First, you define a subscription type, which is like a query that listens for events.
class Subscriptions::OrderShipped < Subscriptions::BaseSubscription
field :order, Types::OrderType, null: false
field :tracking_number, String, null: true
def subscribe
# Code to authorize the subscription
end
def update
# Code to send data when the event occurs
{ order: object, tracking_number: object.tracking_code }
end
end
You trigger this subscription from elsewhere in your code, like in an Order model after_save callback.
def broadcast_shipped
Subscriptions::OrderShipped.trigger(order_id: id)
end
Performance isn’t just about database queries. Often, you can avoid calculating the same response twice by using a cache. GraphQL caching can happen at different levels. You can cache the entire response for a given query.
class GraphQLController < ApplicationController
def execute
cache_key = generate_cache_key(params[:query], params[:variables])
result = Rails.cache.fetch(cache_key, expires_in: 5.minutes) do
MySchema.execute(params[:query], variables: params[:variables])
end
render json: result
end
end
You can also cache at the field level. This is useful for expensive calculations that don’t change often.
field :weekly_report, String, null: false
def weekly_report
Rails.cache.fetch(["weekly_report", object.id], expires_in: 1.hour) do
object.generate_complex_report
end
end
Finally, APIs change. New features need new fields. Old fields become outdated. You need a plan for this evolution. In GraphQL, you can deprecate fields without removing them right away. This gives client developers time to update their code.
field :old_email, String, null: true,
deprecation_reason: "Use the 'email' field instead."
For larger changes, you might need to version your entire schema. One approach is to run multiple schemas side-by-side, routing requests based on a version header from the client.

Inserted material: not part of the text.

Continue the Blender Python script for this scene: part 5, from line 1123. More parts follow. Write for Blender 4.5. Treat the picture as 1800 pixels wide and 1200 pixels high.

class ApiController < ApplicationController
def execute
version = request.headers['X-Api-Version'] || 'v1'
schema = version == 'v2' ? V2Schema : V1Schema
result = schema.execute(params[:query], variables: params[:variables])
render json: result
end
end
These patterns—structured schemas, batch loading, clear mutations, monitoring, real-time subscriptions, caching, and versioning—form a toolkit. They help you build a GraphQL API in Rails that is not just functional, but also robust and scalable. Each one addresses a specific challenge you’ll meet as your application grows from a simple idea to a platform serving many clients. Start with a solid schema, protect it from slow queries, make changes safely, and keep an eye on its health. This approach has served me well, and it can provide a strong foundation for your projects too.